= EXERCISE =
Read the lines below. Copy out any that hold the string "follow".
══ ENTRIES PROVIDED ══
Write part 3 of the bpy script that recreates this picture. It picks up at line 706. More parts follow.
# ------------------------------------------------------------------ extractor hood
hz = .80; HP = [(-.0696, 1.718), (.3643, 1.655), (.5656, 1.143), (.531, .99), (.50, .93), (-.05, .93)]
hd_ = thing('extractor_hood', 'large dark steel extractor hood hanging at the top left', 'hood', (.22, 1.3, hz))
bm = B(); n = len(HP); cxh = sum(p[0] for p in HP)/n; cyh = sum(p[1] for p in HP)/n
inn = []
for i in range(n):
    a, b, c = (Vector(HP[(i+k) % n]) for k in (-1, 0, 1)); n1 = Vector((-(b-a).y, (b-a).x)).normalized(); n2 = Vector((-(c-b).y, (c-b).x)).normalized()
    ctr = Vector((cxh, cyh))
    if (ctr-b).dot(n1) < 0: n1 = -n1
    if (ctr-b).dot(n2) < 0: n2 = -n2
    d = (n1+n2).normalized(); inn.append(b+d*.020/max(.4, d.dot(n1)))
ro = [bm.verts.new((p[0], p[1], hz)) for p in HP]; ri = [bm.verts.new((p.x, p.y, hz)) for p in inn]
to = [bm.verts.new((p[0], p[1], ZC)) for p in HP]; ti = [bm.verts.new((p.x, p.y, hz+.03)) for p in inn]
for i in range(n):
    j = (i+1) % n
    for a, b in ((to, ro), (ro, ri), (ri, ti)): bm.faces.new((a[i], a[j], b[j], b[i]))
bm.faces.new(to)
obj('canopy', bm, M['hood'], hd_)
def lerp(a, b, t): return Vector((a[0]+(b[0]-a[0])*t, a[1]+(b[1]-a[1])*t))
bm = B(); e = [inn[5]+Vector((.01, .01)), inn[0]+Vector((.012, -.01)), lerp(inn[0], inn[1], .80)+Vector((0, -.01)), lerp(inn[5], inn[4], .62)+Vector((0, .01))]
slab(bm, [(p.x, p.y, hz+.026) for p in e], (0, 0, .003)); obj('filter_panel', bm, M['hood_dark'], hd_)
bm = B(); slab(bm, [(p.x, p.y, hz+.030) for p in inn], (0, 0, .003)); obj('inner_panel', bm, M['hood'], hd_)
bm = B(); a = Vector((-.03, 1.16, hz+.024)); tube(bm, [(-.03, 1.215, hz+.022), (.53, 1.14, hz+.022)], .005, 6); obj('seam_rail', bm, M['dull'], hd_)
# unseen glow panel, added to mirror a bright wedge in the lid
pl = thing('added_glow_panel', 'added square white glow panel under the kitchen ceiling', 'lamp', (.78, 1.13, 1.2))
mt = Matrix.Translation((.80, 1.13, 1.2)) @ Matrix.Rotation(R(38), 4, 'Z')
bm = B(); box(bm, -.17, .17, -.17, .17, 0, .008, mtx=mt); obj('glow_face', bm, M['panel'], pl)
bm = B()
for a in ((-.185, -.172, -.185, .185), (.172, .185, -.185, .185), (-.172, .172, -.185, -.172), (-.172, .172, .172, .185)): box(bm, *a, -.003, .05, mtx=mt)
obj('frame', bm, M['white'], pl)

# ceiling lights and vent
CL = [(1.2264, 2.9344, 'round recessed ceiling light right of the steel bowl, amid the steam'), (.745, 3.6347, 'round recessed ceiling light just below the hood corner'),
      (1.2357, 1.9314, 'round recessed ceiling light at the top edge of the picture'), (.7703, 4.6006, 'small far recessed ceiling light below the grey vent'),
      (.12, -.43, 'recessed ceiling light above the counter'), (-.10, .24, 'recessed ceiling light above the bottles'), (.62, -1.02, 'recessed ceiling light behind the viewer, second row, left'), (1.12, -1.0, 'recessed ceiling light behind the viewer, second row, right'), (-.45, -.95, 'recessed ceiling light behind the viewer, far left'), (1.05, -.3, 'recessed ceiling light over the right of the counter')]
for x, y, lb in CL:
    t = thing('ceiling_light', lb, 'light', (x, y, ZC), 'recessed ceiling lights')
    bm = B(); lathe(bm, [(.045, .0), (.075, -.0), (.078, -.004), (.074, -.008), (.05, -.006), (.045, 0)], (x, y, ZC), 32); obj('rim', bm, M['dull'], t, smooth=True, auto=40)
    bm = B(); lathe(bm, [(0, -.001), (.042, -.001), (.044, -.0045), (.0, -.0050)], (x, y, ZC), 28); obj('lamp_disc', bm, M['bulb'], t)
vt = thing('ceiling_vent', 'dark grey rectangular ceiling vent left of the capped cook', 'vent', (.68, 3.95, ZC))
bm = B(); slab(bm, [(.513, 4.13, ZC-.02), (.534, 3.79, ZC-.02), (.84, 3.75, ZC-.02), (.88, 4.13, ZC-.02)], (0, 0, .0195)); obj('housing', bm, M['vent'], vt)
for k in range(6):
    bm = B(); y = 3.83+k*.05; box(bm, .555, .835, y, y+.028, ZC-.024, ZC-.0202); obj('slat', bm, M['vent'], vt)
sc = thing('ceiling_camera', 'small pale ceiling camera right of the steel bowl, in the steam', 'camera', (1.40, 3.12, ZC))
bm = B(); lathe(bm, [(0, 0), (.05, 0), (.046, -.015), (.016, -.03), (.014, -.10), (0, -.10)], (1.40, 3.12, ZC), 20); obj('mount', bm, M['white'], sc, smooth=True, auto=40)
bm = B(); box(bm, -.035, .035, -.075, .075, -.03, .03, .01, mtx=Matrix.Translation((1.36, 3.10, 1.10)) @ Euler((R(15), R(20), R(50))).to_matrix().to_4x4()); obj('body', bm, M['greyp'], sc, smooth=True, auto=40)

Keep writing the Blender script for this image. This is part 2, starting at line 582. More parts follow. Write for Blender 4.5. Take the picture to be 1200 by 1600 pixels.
═══
= OUTPUT FOR THIS EXERCISE =
Write part 3 of the bpy script that recreates this picture. It picks up at line 706. More parts follow.
Keep writing the Blender script for this image. This is part 2, starting at line 582. More parts follow. Write for Blender 4.5. Take the picture to be 1200 by 1600 pixels.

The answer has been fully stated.